Article 68KV4 Getting Lost in the World

Getting Lost in the World

by
Remy Porter
from The Daily WTF on (#68KV4)

Unit tests are important, but unit tests alone don't guarantee a good code base. Sandra, still suffering at InitAg brings us a bug that was sitting in their project for months, undetected.

In this case, Sandra's team needed to work with geographic information. Now, this is hard. Geography is hard. Maps are hard. Coordinate systems are hard.

These complexities can express themselves in surprisingly simple ways. In common communication, many of us likely describe the coordinates as "latitude and longitude". It's how textbooks and even Wikipedia describe locations. But Geographic Information Systems do it the opposite way- lon/lat. Longitudes first.

In fact, there's a standard for it, called GeoJSON, which defines a point thus:

{"type": "Point","coordinates": [lon, lat]}

The problem Sandra's team needed to solve was "simple": pull data from one set of databases, and dump it into a different set. In the end, it would get stored as GeoJSON, though each system might have a different way of actually handling the storage.

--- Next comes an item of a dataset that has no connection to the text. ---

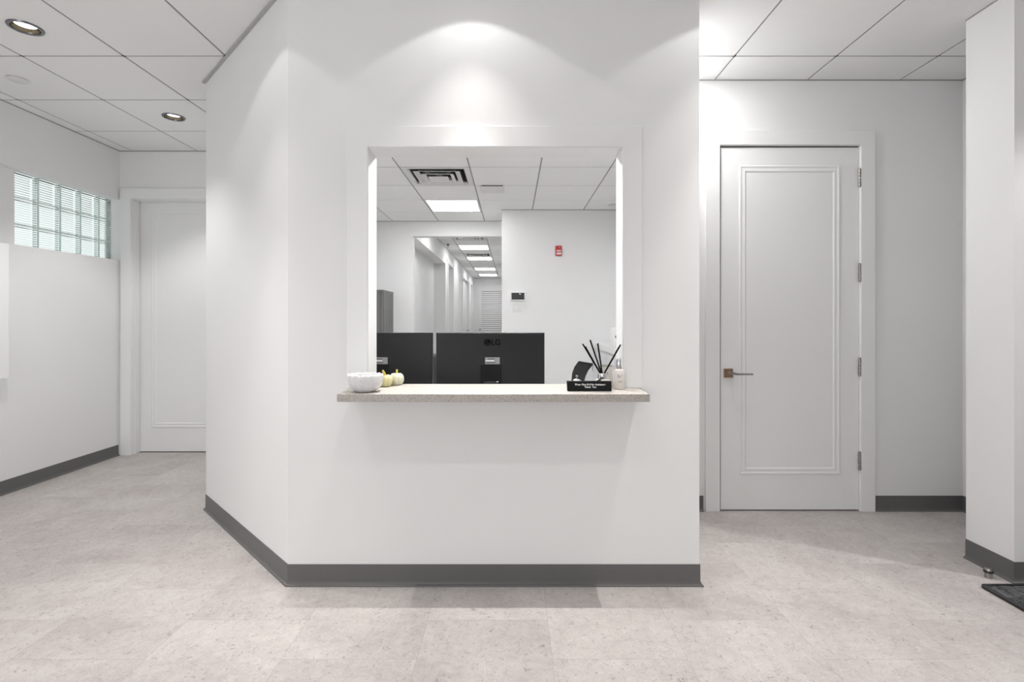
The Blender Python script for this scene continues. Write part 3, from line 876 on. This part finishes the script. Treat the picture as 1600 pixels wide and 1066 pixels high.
# ------------------------------------------------------------------ monitors (seen from behind)
MD = 114.0; MS = 805 / MD
def make_monitor(label, px, rz):
    t = thing('monitor', label, 'monitor', (px - 800) / MS, MD + 3.0, 29.42, rz, 'computer monitors on the reception desk')
    zt = EYE - 18 / MS - 29.42; zb = zt - 14.0; hw = 12.05
    y0 = -3.0
    bm = B(); box(bm, -hw, hw, y0 + .45, y0 + .95, zb, zt); obj('bezel', bm, M['black'], t, bevel=.08)
    bm = B(); box(bm, -hw + .06, hw - .06, y0, y0 + .46, zb + .05, zt - .05); obj('back_cover', bm, M['screen_back'], t, bevel=.18, seg=3)
    bm = B(); box(bm, -hw + .3, hw - .3, y0 + .95, y0 + .97, zb + .6, zt - .3); obj('screen', bm, M['black_gloss'], t)
    # central spine: matte port housing low on the back
    bm = B(); box(bm, -2.2, 2.5, y0 - .16, y0 + .02, zb + 1.2, zt - 7.1); sp = obj('port_housing', bm, M['port'], t, bevel=.08)
    bm = B()
    for k in range(3): box(bm, -.6 + k * .95, -.1 + k * .95, y0 - .2, y0 - .15, zt - 11.0, zt - 10.75)
    obj('port', bm, M['chrome'], sp)
    # sticker
    bm = B(); box(bm, -1.15, 2.1, y0 - .05, y0, zt - 6.95, zt - 5.45); st = obj('sticker', bm, M['label_grey'], t)
    bm = B(); box(bm, -1.05, .9, y0 - .07, y0 - .05, zt - 6.35, zt - 6.05); obj('sticker_stripe', bm, M['text_white'], st)
    bm = B()
    for k in range(9): box(bm, -1.0 + k * .24, -.86 + k * .24, y0 - .07, y0 - .05, zt - 6.72, zt - 6.52)
    for k in range(5): box(bm, -.5 + k * .3, -.3 + k * .3, y0 - .07, y0 - .05, zt - 5.9, zt - 5.72)
    obj('sticker_print', bm, M['text_black'], st)
    # emblem: disc with a cut, and two letters
    bm = B(); lathe(bm, [(.78, 0), (.78, .03)], 0, 0, 0, 36)
    bmesh.ops.rotate(bm, verts=bm.verts, cent=(0, 0, 0), matrix=Matrix.Rotation(math.radians(90), 3, 'X')); shift(bm, -.62, y0, zt - 2.15)
    em = obj('emblem', bm, M['text_black'], t)
    bm = B()
    for k in range(26):
        a0, a1 = math.radians(90 + k * 270 / 26), math.radians(90 + (k + 1) * 270 / 26)
        q = [bm.verts.new((-.62 + r * math.cos(a), y0 - .035, zt - 2.15 + r * math.sin(a))) for r, a in ((.62, a0), (.62, a1), (.54, a1), (.54, a0))]
        bm.faces.new(q)
    for a, b, c, d in ((-.66, -.58, -.35, .3), (-.58, -.30, -.35, -.28), (-.22, 0.0, -.04, .04)):
        box(bm, a, b, y0 - .036, y0 - .03, zt - 2.15 + c, zt - 2.15 + d)
    lathe(bm, [(.07, 0), (.07, .01)], -.85, y0 - .035, zt - 1.95, 10)
    obj('emblem_face', bm, M['screen_back'], em)
    bm = text_bm('LG', 1.75, .045); shift(bm, 1.25, y0 - .02, zt - 2.18); obj('lettering', bm, M['text_black'], t)
    # stand
    bm = B(); box(bm, -1.4, 1.4, y0 - .9, y0 + .1, 1.0, zb + 3.2); obj('neck', bm, M['black'], t, bevel=.1)
    bm = B(); box(bm, -5, 5, y0 - 4.0, y0 + 4.0, 0, .5); box(bm, -1.6, 1.6, y0 - 1.1, y0 + .3, .45, 1.1); obj('stand_base', bm, M['black'], t, bevel=.15)
    return t
m1 = make_monitor('black monitor seen from behind, right of the pair, whole and with its emblem visible', 766, 0)
m2 = dup(m1, (590.8 - 800) / MS, MD + 3.0, 29.42, 'black monitor seen from behind, left of the pair, cut off by the window frame', 0)
for c in list(m2.children):
    if c.name.startswith(('emblem', 'lettering')):
        for g in list(c.children): bpy.data.objects.remove(g)
        bpy.data.objects.remove(c)

# office chair behind the desk
t = thing('office_chair', 'black office chair behind the gap between the two monitors', 'office chair', -21, 141, 0)
bm = B(); lathe(bm, [(1.2, 3), (1.2, 12), (.8, 12), (.8, 16.5)], seg=16); obj('gas_column', bm, M['black'], t, smooth=True)
for k in range(5):
    a = math.radians(90 + 72 * k); bm = B()
    tube(bm, [(0, 0, 3.6), (11 * math.cos(a), 11 * math.sin(a), 2.6)], [1.0, .6], 8)
    g = obj('base_arm', bm, M['black'], t, smooth=True)
    bm = B(); lathe(bm, [(1.0, -.8), (1.15, -.4), (1.15, .4), (1.0, .8)], 0, 0, 0, 16)
    bmesh.ops.rotate(bm, verts=bm.verts, cent=(0, 0, 0), matrix=Matrix.Rotation(math.radians(90), 3, 'X')); shift(bm, 11 * math.cos(a), 11 * math.sin(a), 1.16)
    obj('caster', bm, M['black'], g, smooth=True)
bm = B(); box(bm, -9.5, 9.5, -9.5, 9.5, 16.5, 19.5); obj('seat', bm, M['leather'], t, bevel=1.4, seg=4, smooth=True)
bm = B(); box(bm, -8.5, 8.5, 8.5, 10.5, 22, 39.6); obj('backrest', bm, M['leather'], t, bevel=.95, seg=4, smooth=True)
bm = B(); tube(bm, [(0, 4, 17), (0, 10.6, 17.5), (0, 11, 30)], .8, 8); obj('back_support', bm, M['black'], t, smooth=True)

# ------------------------------------------------------------------ things on the counter
# bowl
t = thing('bowl', 'white speckled ceramic bowl with scalloped rim on the counter\'s left end', 'bowl', -25.75, 90.5, CT)
bm = B()
def scal(r, h, a):
    k = max(0, (h - .6) / 2.4)
    return r * (1 + .018 * k * math.cos(14 * a)), h + .07 * (k > .85) * math.cos(14 * a)
lathe(bm, [(.02, 0), (1.55, 0), (1.7, .12), (2.35, .5), (2.85, 1.2), (3.03, 2.0), (3.07, 2.75), (3.05, 3.0), (2.95, 3.05), (2.86, 2.9), (2.78, 2.0), (2.55, 1.2), (1.9, .6), (.8, .3), (.02, .28)], seg=112, fn=scal)
obj('bowl_body', bm, M['bowl'], t, smooth='all')

def make_pumpkin(label, x, y, R, H, m1_, m2_, lean, stemh, rz):
    t = thing('decorative_pumpkin', label, 'decorative pumpkin', x, y, CT, rz, 'small decorative pumpkins on the counter')
    def rib(r, h, a): return r * (1 + .045 * math.cos(8 * a) * min(1, r / (R * .5))), h - (.05 * (1 - math.cos(8 * a)) if h > H * .8 else 0)
    prof = [(.02, .06), (R * .45, 0), (R * .75, .1)]
    for k in range(1, 10):
        a = math.pi * (-.38 + .86 * k / 10)
        prof.append((R * (.42 + .58 * math.cos(a)), H * (.5 + .5 * math.sin(a))))
    prof += [(R * .3, H * .98), (R * .12, H * .92), (.02, H * .9)]
    bm = B(); lathe(bm, prof, seg=64, fn=rib); obj('body', bm, m1_, t, smooth='all')
    bm = B(); pts = [(0, 0, H * .88), (lean * .15, 0, H * .88 + stemh * .4), (lean * .5, 0, H * .88 + stemh * .75), (lean, 0, H * .88 + stemh)]
    tube(bm, pts, [.26, .19, .17, .2], 12); obj('stem', bm, m2_, t, smooth='all')
    return t
make_pumpkin('small yellow-cream pumpkin with tilted stem, right behind the white bowl', -24.0, 97.4, 1.34, 2.25, M['pumpkin'], M['stem'], -.5, 1.05, .2)
make_pumpkin('small pale pumpkin with upright stem, in the open in front of the left monitor', -22.35, 99.9, 1.36, 2.3, M['pumpkin_p'], M['stem_g'], .05, .95, 0)

# bell sign
t = thing('counter_sign', 'black block sign with white lettering at the counter\'s right end', 'sign', 13.65, 90.7, CT)
bm = B()
v = [(-3.95, 0), (3.95, 0)]
lo = [bm.verts.new(q) for q in ((-3.85, 0, 0), (3.9, 0, 0), (3.9, 1.1, 0), (-3.85, 1.1, 0))]
hi = [bm.verts.new(q) for q in ((-3.95, .12, 1.75), (3.9, .12, 1.75), (3.9, 1.0, 1.75), (-3.95, 1.0, 1.75))]
bm.faces.new(lo); bm.faces.new(hi)
for k in range(4): bm.faces.new((lo[k], lo[(k + 1) % 4], hi[(k + 1) % 4], hi[k]))
obj('block', bm, M['port'], t, bevel=.04)
bm = text_bm('Please Ring Bell for Assistance', .44, .014); shift(bm, .15, .045, 1.17)
b2 = text_bm('Thank  You', .44, .014); shift(b2, .15, .01, .73)
me = bpy.data.meshes.new('tmp'); b2.to_mesh(me); bm.from_mesh(me); b2.free(); bpy.data.meshes.remove(me)
obj('lettering', bm, M['text_white'], t)

# service bell
t = thing('service_bell', 'silver dome service bell behind the black sign', 'bell', 11.9, 94.6, CT)
bm = B(); lathe(bm, [(1.25, 0), (1.3, .15), (1.15, .3), (.3, .3)], seg=40); obj('bell_base', bm, M['black'], t, smooth=True)
bm = B(); prof = [(1.18, .42)] + [(1.12 * math.cos(a), .5 + 1.35 * math.sin(a)) for a in [math.radians(q) for q in range(0, 86, 9)]]
lathe(bm, prof, seg=48); obj('dome', bm, M['chrome'], t, smooth='all')
bm = B(); lathe(bm, [(.12, 1.7), (.12, 2.05), (.22, 2.12), (.24, 2.3), (.12, 2.45)], seg=20); obj('button', bm, M['chrome'], t, smooth=True)
bm = B(); lathe(bm, [(.2, .3), (.2, .5), (.1, .5)], seg=12); obj('post', bm, M['chrome'], t)

# curved black card holder
t = thing('card_holder', 'curved black textured card holder standing behind the silver bell', 'card holder', 13.2, 97.6, CT)
s_ = 8.2
L_ = [(893.5, 603), (893.6, 595), (895, 583), (898.5, 574), (905, 565.5)]
R_ = [(912.5, 603), (912.3, 595), (914.5, 588), (919, 579), (927, 569.5)]
bm = B(); rows = []
for i, ((ax, ay), (bx, by)) in enumerate(zip(L_, R_)):
    row = []
    for j in range(7):
        f = j / 6; px = ax + (bx - ax) * f; py = ay + (by - ay) * f
        yy = .9 * i / 4 + .45 * f
        row.append(Vector(((px - 800) / s_ - 13.2, yy, max(0, 12.35 - (py - 502) / s_) if i else 0)))
    rows.append(row)
F = [[bm.verts.new(p) for p in r] for r in rows]; K = [[bm.verts.new(p + Vector((.03, .22, 0))) for p in r] for r in rows]
for G in (F, K):
    for a, b in zip(G, G[1:]):
        for j in range(6): bm.faces.new((a[j], a[j + 1], b[j + 1], b[j]))
nR = len(F)
for i in range(nR - 1):
    for j in (0, 6): bm.faces.new((F[i][j], F[i + 1][j], K[i + 1][j], K[i][j]))
for i in (0, nR - 1):
    for j in range(6): bm.faces.new((F[i][j], F[i][j + 1], K[i][j + 1], K[i][j]))
obj('curved_back', bm, M['leather'], t, smooth=True, sub=2)
bm = B()
tube(bm, [r[0] for r in rows], .13, 8); tube(bm, [r[6] for r in rows], .13, 8); tube(bm, rows[-1], .12, 8)
obj('rim', bm, M['black'], t, smooth=True)
bm = B(); box(bm, -1.75, .55, -.35, 1.3, 0, .16); obj('foot_plate', bm, M['black'], t, bevel=.05)

# pens leaning on the back of the sign
for k, (x0, x1, lab) in enumerate(((13.55, 15.75, 'black pen leaning on the sign, the left one of two'), (14.1, 16.0, 'black pen leaning on the sign, the right one of two'))):
    bm = B(); tube(bm, [(0, 0, 0), ((x1 - x0) * .9, -1.3, 1.72), (x1 - x0, -1.45, 1.95)], [.09, .13, .06], 10)
    shift(bm, x0, 93.55, CT + .1)
    tag(obj('pen', bm, M['black'], smooth=True), lab, 'pen', 'pens behind the sign')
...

Different developers worked on it. And two different developers found two different ways to solve the problem. They wrote unit tests, based on their assumptions of how things worked. And thus, they managed to get things wrong, twice.

def lat_lon_position2point(position: Dict): return {"type": "Point", "coordinates": [ position["lat"], position["lon"] ] }
 # Gets converted to GeoJSON by the DB engine my_thing.location = [thing.position.lat, thing.position.lon]

Both of these approaches are transposing the coordinates. Under this scheme, the residents of New York City would find themselves competing for subway space with the penguins of Antarctica.

But a simple coordinate transposition isn't the WTF. The WTF is that this actually got deployed. It was fortunate that the first few locations processed had "latitudes" that were absolutely invalid (greater than 90 degrees) which let Sandra catch the bug before it actually mangled any real-world production data.

Through the whole process, everyone was testing their code, but the tests were driven by their assumptions about how the data should work- they expected the data in lat/lon, so they tested that the data was written (and retrieved) in lat/lon. All the lights on the dashboards were green, everyone was patting themselves on the back and celebrating a successful release.